ECLI:NL:HR:2005:AS4102
Hoge Raad
- Cassatie
- A.G. Pos
- L. Monné
- A.R. Leemreis
- C.J.J. van Maanen
- C.A. Streefkerk
- Rechtspraak.nl
Naheffingsaanslag loonbelasting en diensttijdgratificatie bij seizoenswerkloosheid
In deze zaak gaat het om een naheffingsaanslag in de loonbelasting/premie volksverzekeringen die aan X B.V. is opgelegd over het tijdvak van 1 januari 1998 tot en met 31 december 1999. De naheffingsaanslag, ter hoogte van ƒ 13.022, werd na bezwaar door de Inspecteur gehandhaafd. X B.V. ging in beroep bij het Gerechtshof te Arnhem, dat het beroep ongegrond verklaarde. Hierop heeft X B.V. cassatie ingesteld bij de Hoge Raad.
De Hoge Raad oordeelt dat de uitspraak van het Hof niet in stand kan blijven. De zaak betreft de vraag of de perioden waarin werknemers van C B.V. geen arbeid verrichtten, maar wel een uitkering op grond van de Werkloosheidswet ontvingen, meetellen voor de bepaling van hun diensttijd. Het Hof had geoordeeld dat deze perioden niet als diensttijd konden worden beschouwd, omdat er geen sprake was van een dienstbetrekking. De Hoge Raad komt tot de conclusie dat de werknemers, die gedurende ten minste 25 jaar voor C B.V. hebben gewerkt, recht hebben op de diensttijdgratificatie, ook al waren er tijdelijke onderbrekingen in de wintermaanden.
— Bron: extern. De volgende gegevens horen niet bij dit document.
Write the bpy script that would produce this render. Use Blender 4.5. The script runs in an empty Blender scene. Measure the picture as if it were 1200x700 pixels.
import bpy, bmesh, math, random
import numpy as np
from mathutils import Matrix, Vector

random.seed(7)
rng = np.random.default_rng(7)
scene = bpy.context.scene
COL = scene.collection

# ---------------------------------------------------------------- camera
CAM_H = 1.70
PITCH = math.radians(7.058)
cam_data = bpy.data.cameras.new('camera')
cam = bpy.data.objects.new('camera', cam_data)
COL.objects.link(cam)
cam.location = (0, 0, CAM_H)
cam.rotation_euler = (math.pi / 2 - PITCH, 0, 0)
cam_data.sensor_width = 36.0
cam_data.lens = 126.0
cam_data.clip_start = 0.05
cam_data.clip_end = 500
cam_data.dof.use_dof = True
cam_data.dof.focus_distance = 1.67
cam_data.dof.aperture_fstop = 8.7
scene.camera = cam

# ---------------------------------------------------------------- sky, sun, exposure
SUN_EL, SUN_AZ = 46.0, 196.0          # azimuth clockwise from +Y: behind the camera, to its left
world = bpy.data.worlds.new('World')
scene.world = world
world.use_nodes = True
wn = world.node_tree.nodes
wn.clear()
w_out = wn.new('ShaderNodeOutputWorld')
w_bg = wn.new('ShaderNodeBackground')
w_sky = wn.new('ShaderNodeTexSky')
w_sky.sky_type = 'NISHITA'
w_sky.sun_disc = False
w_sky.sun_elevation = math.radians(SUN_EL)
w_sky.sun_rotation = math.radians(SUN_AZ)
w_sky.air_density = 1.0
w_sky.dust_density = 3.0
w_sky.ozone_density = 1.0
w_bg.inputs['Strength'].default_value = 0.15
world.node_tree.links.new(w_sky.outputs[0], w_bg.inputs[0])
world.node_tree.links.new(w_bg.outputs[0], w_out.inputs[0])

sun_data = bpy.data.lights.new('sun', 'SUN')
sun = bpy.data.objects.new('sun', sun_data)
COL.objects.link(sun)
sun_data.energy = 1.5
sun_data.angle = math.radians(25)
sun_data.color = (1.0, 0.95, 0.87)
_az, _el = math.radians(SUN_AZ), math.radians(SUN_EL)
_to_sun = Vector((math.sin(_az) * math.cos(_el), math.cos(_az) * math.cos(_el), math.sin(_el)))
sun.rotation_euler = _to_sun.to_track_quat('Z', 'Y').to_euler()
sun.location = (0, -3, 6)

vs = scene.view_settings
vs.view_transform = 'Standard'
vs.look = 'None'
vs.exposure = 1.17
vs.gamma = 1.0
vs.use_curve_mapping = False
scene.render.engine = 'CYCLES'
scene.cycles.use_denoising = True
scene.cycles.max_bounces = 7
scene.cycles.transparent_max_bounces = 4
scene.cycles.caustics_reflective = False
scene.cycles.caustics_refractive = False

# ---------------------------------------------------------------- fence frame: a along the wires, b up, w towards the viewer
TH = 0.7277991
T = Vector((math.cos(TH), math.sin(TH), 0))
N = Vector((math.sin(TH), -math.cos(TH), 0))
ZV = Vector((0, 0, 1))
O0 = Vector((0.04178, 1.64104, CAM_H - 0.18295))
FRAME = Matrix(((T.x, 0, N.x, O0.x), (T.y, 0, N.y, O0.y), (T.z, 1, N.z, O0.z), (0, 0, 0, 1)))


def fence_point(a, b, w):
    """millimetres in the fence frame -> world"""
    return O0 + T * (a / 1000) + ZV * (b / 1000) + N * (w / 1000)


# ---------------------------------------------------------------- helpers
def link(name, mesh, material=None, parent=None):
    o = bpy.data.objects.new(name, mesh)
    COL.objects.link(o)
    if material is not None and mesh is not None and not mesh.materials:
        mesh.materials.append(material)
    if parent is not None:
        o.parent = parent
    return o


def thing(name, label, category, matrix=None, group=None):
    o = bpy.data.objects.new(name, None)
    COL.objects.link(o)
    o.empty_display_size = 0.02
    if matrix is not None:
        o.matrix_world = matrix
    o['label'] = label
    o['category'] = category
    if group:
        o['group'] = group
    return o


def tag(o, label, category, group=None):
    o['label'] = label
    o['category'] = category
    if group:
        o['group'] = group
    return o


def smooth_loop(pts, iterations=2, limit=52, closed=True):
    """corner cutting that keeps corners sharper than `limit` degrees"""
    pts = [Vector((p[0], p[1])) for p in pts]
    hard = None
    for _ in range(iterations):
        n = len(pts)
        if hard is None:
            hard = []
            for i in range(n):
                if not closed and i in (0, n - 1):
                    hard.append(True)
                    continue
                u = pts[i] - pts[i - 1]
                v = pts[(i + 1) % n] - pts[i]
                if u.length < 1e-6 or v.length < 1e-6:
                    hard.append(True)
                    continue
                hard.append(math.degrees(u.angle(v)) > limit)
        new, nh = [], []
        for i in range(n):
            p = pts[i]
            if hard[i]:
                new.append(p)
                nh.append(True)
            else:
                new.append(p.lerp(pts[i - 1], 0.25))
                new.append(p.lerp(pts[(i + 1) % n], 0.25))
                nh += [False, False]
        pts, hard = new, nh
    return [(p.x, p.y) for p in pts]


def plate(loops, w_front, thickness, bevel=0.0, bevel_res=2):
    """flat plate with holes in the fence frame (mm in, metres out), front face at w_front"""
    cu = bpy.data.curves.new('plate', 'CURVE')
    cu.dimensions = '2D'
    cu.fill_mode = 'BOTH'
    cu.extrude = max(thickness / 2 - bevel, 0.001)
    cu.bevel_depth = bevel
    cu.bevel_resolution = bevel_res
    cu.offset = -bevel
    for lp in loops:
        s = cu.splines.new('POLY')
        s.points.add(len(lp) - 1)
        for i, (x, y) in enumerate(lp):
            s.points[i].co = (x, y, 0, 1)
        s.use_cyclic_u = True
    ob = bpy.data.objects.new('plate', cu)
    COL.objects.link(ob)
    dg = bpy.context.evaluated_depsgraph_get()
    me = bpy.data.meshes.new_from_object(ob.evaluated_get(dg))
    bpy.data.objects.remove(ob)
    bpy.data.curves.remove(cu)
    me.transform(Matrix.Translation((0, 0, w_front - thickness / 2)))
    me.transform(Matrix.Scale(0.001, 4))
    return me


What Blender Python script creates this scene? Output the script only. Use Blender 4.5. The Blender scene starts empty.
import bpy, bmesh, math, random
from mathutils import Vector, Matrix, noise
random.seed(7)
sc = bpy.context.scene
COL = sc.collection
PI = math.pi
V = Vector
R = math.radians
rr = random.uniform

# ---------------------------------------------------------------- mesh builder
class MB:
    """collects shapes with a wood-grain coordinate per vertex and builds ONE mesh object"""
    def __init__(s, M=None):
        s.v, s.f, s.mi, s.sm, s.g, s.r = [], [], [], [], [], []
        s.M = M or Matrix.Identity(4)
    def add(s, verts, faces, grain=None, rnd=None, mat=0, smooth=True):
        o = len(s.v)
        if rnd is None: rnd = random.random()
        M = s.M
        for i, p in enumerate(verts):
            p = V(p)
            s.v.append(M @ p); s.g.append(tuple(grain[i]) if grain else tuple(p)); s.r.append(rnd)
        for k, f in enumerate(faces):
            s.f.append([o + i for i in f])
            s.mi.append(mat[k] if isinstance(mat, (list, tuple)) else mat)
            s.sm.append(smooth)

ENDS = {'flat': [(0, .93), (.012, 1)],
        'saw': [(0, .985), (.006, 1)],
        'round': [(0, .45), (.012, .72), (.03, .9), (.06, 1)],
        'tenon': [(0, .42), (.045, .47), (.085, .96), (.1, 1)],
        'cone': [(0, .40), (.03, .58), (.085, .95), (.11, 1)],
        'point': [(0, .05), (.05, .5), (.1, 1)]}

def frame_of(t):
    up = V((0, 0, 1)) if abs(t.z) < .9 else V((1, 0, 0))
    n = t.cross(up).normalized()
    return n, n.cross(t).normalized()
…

De Hoge Raad verklaart het beroep gegrond, vernietigt de uitspraak van het Hof en de uitspraak van de Inspecteur, en vermindert de aanslag tot ƒ 3.520. Tevens wordt de Staat veroordeeld tot vergoeding van griffierechten en proceskosten aan de zijde van belanghebbende. De overige middelen behoeven geen behandeling, aangezien de Hoge Raad de zaak zelf kan afdoen.